Poultry processors pay $1.47 million to settle wage theft claims

On Behalf of | May 16, 2023 | Wage & Hour |

California businesses that rely on contractors to provide labor are held responsible when those contractors violate state labor laws. This means that they can be ordered to compensate workers who have been the victims of wage theft. On April 26, the California Labor Commissioner’s Office announced that three client employers and their owner have paid $1.47 million to compensate more than 300 workers who were underpaid by five Los Angeles area poultry processing facilities. The workers will receive the wages they were denied plus interest.

Workplace violations

The underpaid workers were hired to remove the bones from chicken legs at poultry processing facilities in La Puente and East Los Angeles. According to the Labor Commissioner’s Office these workers were paid less than the California minimum wage, denied rest breaks required by state law and not properly compensated when they worked overtime. Investigators also discovered that the poultry processing facilities failed to obtain or maintain workers’ compensation coverage.
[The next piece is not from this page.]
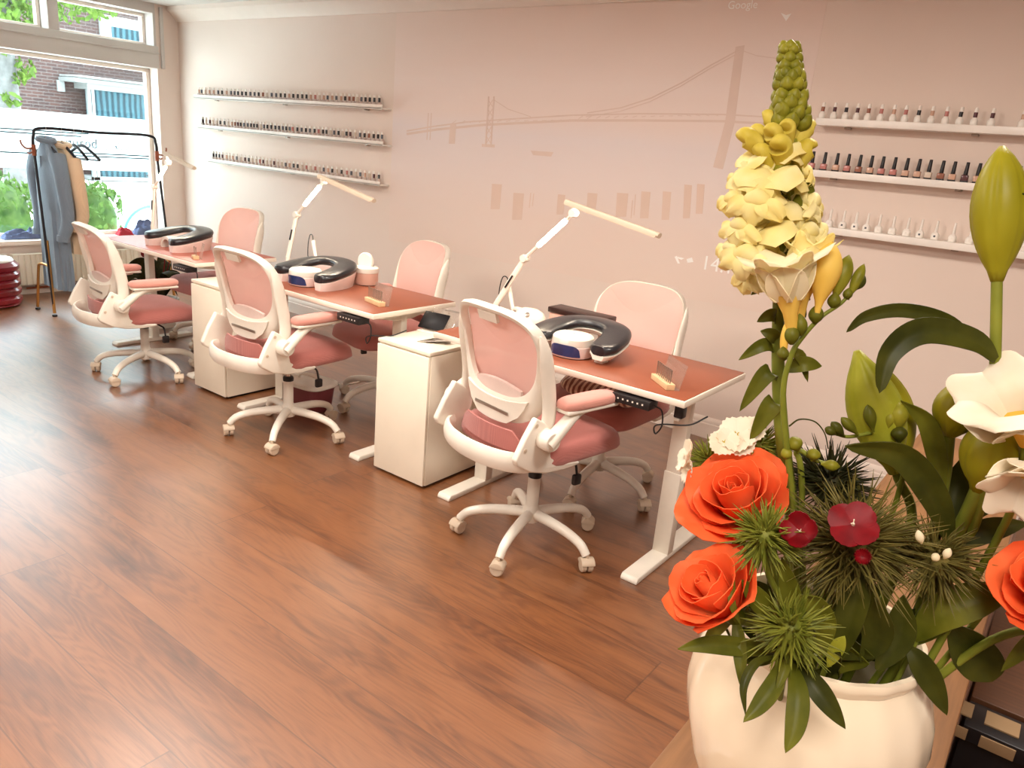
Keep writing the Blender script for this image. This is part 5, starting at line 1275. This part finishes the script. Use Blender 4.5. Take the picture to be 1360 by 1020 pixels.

The Bureau of Field Enforcement launched its investigation into the facilities after a worker filed a wage theft complaint in 2017.

Client employers

The three client employers and their owner leased the processing facilities and provided them with chicken, but they did not hire workers directly. Instead, they hired contractors to operate the facilities. In 2018, the client employers were issued citations by the BOFE for wage and hour and workers’ compensation violations that occurred between 2015 and 2018. The client employers filed an appeal, but a hearings officer upheld the citations and ordered the client employers to pay $1.5 million. That money has now been paid, and the Commissioner’s Office is in the process of distributing it to the underpaid workers.

Workers must step forward

This settlement demonstrates that businesses in California can expect to be held responsible for wage theft even if they hire contractors to operate their facilities and manage their workforces. The investigation that led to this settlement was only launched after an underpaid worker complained, which shows how important it is for employees to step forward when they are not paid in accordance with state law.